**Exercise:**
Leave the pictures out and write out exactly the lines from the top of the entries through the line containing "trays', tilt=.6, seed=9)".

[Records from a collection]
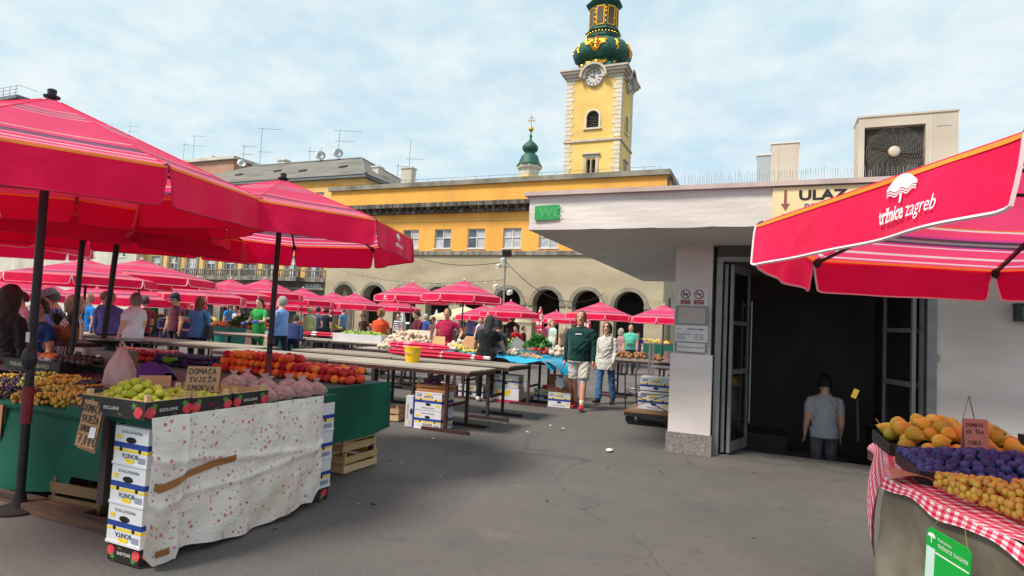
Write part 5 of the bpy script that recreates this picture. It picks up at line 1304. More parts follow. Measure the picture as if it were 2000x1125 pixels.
cs = card_sign((-4.02, 3.0, .93), math.radians(50), .2, .09, [('I', -.05, .02, .03, .03)], 'torn brown card strip leaning behind the fig trays', tilt=.6, seed=9)

# cartons under the fig stall
for i in range(3): carton((-3.40, 2.66, .112 + i * .226), PI / 2, ['lowest white fruit carton stacked under the fig stall corner', 'middle white fruit carton stacked under the fig stall corner', 'top white fruit carton stacked under the fig stall corner'][i], .48, .29, .22, flip=True)
tray((-3.40, 2.66, .004), PI / 2, .46, .27, .1, 'upturned black tray under the front carton stack', 'EXCLUSIVE', flip=True)
for i in range(3): carton((-3.405, 3.80, .112 + i * .226), PI / 2, ['lowest white carton at the far end of the floral cloth', 'middle white carton at the far end of the floral cloth', 'top white carton at the far end of the floral cloth'][i], .48, .29, .22, flip=True)
tray((-3.405, 3.80, .004), PI / 2, .46, .27, .1, 'upturned black tray under the far carton stack', 'DELUXE', M_goldp, flip=True)

# clear bags of nuts
M_bag = mat('clear_bag_film', '#f2e8e6', .2, trans=.35, alpha=.14, bump=.8, bsc=30, spec=.7)
M_nut = mat('pink_nuts', '#c0766a', .6, c2='#e0ada0', sc=22)
b = MB()
for i in range(60):
    a, r_, z = rg.uniform(0, 6.28), .065 * math.sqrt(rg.random()), rg.uniform(.012, .085)
    b.ball((r_ * math.cos(a) * (1 - z * 3), r_ * math.sin(a) * (1 - z * 3), z), (.014, .011, .011), 6, 4)
nut_me = b.mesh('nuts', M_nut, 'all')
b = MB(); b.lathe([(.001, 0), (.075, .004), (.09, .03), (.072, .07), (.032, .098), (.012, .11), (.03, .135), (.001, .13)], 12); vv = []
for i, (x, y, z) in enumerate(b.v): q = 1 + .1 * math.sin(i * 2.4) + .06 * math.sin(i * 5.1); vv.append((x * q, y * q, z))
b.v = vv; bag_me = b.mesh('film', M_bag, 'all')
bag_spots = [(-3.34, 3.36), (-3.5, 3.42), (-3.66, 3.36), (-3.36, 3.55), (-3.55, 3.6), (-3.36, 3.74), (-3.53, 3.79), (-3.37, 3.93), (-3.55, 3.98), (-3.7, 3.7), (-3.7, 3.52)]
for i, (x, y) in enumerate(bag_spots):
    row_ = 'aisle' if x > -3.45 else 'middle' if x > -3.6 else 'inner'; rk_ = sorted(q[1] for q in bag_spots if (q[0] > -3.45) == (x > -3.45) and (q[0] > -3.6) == (x > -3.6)).index(y)
    t = thing('nut_bag', 'knotted clear bag of pink nuts, ' + ('first', 'second', 'third', 'fourth')[rk_] + ' from the trays in the ' + row_ + ' row', 'plastic bag', (x, y, .85 + (.07 if i in (2, 10) else 0)), rg.uniform(0, 6), 'clear bags of nuts'); f = rg.uniform(.95, 1.2); t.scale = (f, f, f)
    tag(obj('nuts', nut_me, t), kind='stuff'); obj('bag_film', bag_me, t)

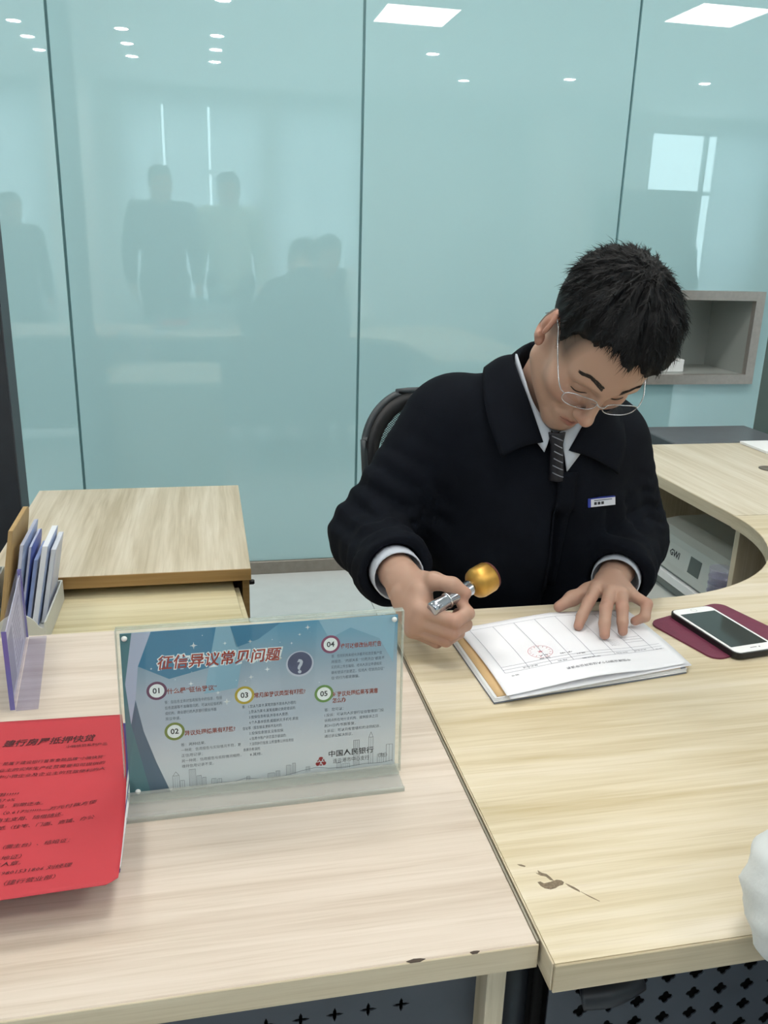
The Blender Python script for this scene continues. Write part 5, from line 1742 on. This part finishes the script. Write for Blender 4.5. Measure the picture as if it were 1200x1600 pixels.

**Task output:**
Write part 5 of the bpy script that recreates this picture. It picks up at line 1304. More parts follow. Measure the picture as if it were 2000x1125 pixels.
cs = card_sign((-4.02, 3.0, .93), math.radians(50), .2, .09, [('I', -.05, .02, .03, .03)], 'torn brown card strip leaning behind the fig trays', tilt=.6, seed=9)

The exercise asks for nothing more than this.